MA CHE CI FA MATTARELLA A SANREMO

Sarà che ho un’estetica tutta mia, ma da cittadino italiano mi dissocio idealmente e fisicamente dall’idea che il mio presidente, mentre il popolo turco vive una tragedia immane, se ne vada a fare caciara in un Festival di nani e ballerine, tra sessualmente fluidi e intellettualmente precari (perchè no l’asino parlante e la donna barbuta?), dove si canta e si balla fino alle due di notte per fare cassetta. E proprio non mi importa nulla che all’operazione si metta la foglia di fico di questa celebrazione della carta costituzionale. Resta la sostanza: in un momento come questo, Mattarella non dovrebbe stare a Sanremo, ma a Roma, nel palazzo dell’istituzione che rappresenta, in segno – minimo – di sobrietà, solidarietà, sensibilità. Sì, un segno, perchè in certi momenti i segni valgono quanto la sostanza.

Sono bacchettone, rigido, trinariciuto? Non lo escludo. Ma non voglio essere ipocrita, e allora dico apertamente che a me il presidente della Repubblica al Festival, mentre la Turchia e la Siria giacciono sotto le macerie, non garba per niente. Non mi torna. Mi suona malissimo. Punto.
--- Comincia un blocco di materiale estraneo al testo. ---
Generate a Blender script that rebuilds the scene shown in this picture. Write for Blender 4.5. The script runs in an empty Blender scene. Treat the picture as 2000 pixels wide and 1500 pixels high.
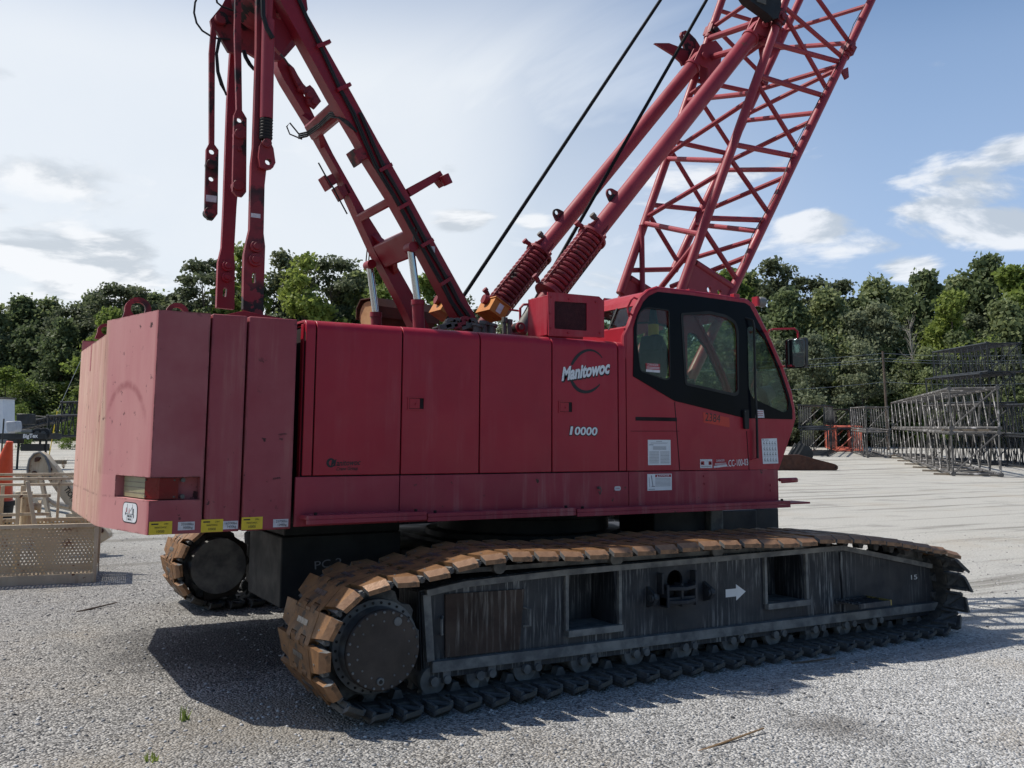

Ma forse è un disagio che ormai proviamo in pochissimi, in questo Paese. Forse i tempi sono talmente cambiati, tutto è talmente fluido e relativo, che niente può più provocare stupore. Vedendo Mattarella che si inchina alla prima carica dello Stato, Amadeus, sempre di più devo dare ragione al mio amico Paolo Pagani, filosofo del pensiero libero, che proprio in queste ore mi ha chiarito la questione. Faccio mie le sue parole: Sanremo non è lo specchio del Paese, è il Paese lo specchio di Sanremo.

Un pensiero su “MA CHE CI FA MATTARELLA A SANREMO

  1. Cristina Dongiovanni dice:

    Corretto, ormai siamo in pochissimi. Snobbati e derisi. Ma dobbiamo tenere duro, che non ci prenda la vergogna. Che si riesca ancora a dirlo che non ci piace.